Since all the individuals were employed at will as in the Spring Steels case, we think that merely in preparing to compete, while still in plaintiff’s employ, they were not violating any fiduciary duty owed plaintiff. Indeed, the district court found that Boreen offered to have certain of the defendants stay on with plaintiff as long as they were needed. Plaintiff would distinguish Spring Steels on the grounds that in our case there is a breach of a covenant not to compete as well as other improper and unlawful activities. We do not think plaintiff’s grounds for distinguishing the case are tenable here. Under the facts as here found, Boreen’s breach of covenant is not attributable to the other defendants, and the other alleged unlawful activities relied upon by plaintiff do not find meaningful support in the findings of the district court.

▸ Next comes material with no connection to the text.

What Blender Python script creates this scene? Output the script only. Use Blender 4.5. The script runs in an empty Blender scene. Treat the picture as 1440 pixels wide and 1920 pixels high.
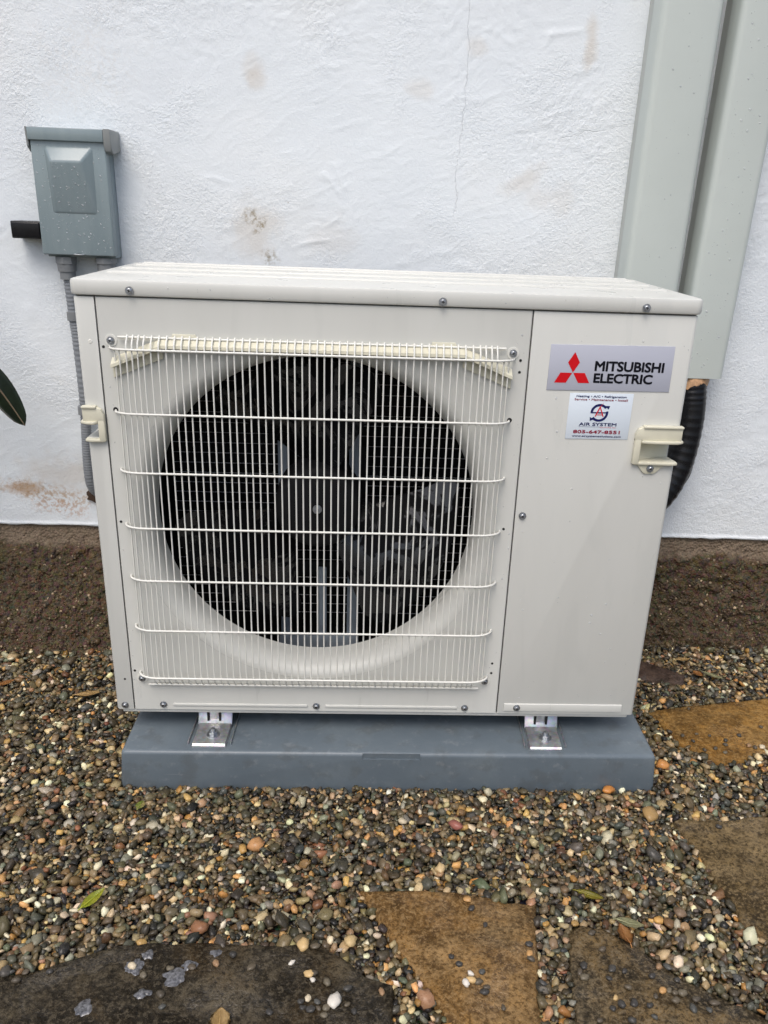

We therefore affirm the district court’s ruling that these defendants were not guilty of any cognizable breach of fiduciary duty.

Other contentions advanced by the parties have been considered. They do not alter the conclusions herein reached.

The judgments of the district court will be affirmed for the reasons given herein.

. The court did order a -written proposal belonging to plaintiff which was taken by a defendant to be returned to it. Plaintiff’s claim that defendants used work time for personal purposes was held to be “of de minimis proportions.” We think that the district court’s disposition of these matters was proper.

. We agree with the district court’s finding that Boreen is not correct in his contention that the covenant should only he considered to be applicable to the Micro-Lab portion of the Division.

. No issue is raised on these appeals that defendants solicited plaintiff’s former employees to induce them to engage in wrongful conduct, e. g., to disclose plaintiff’s trade secrets.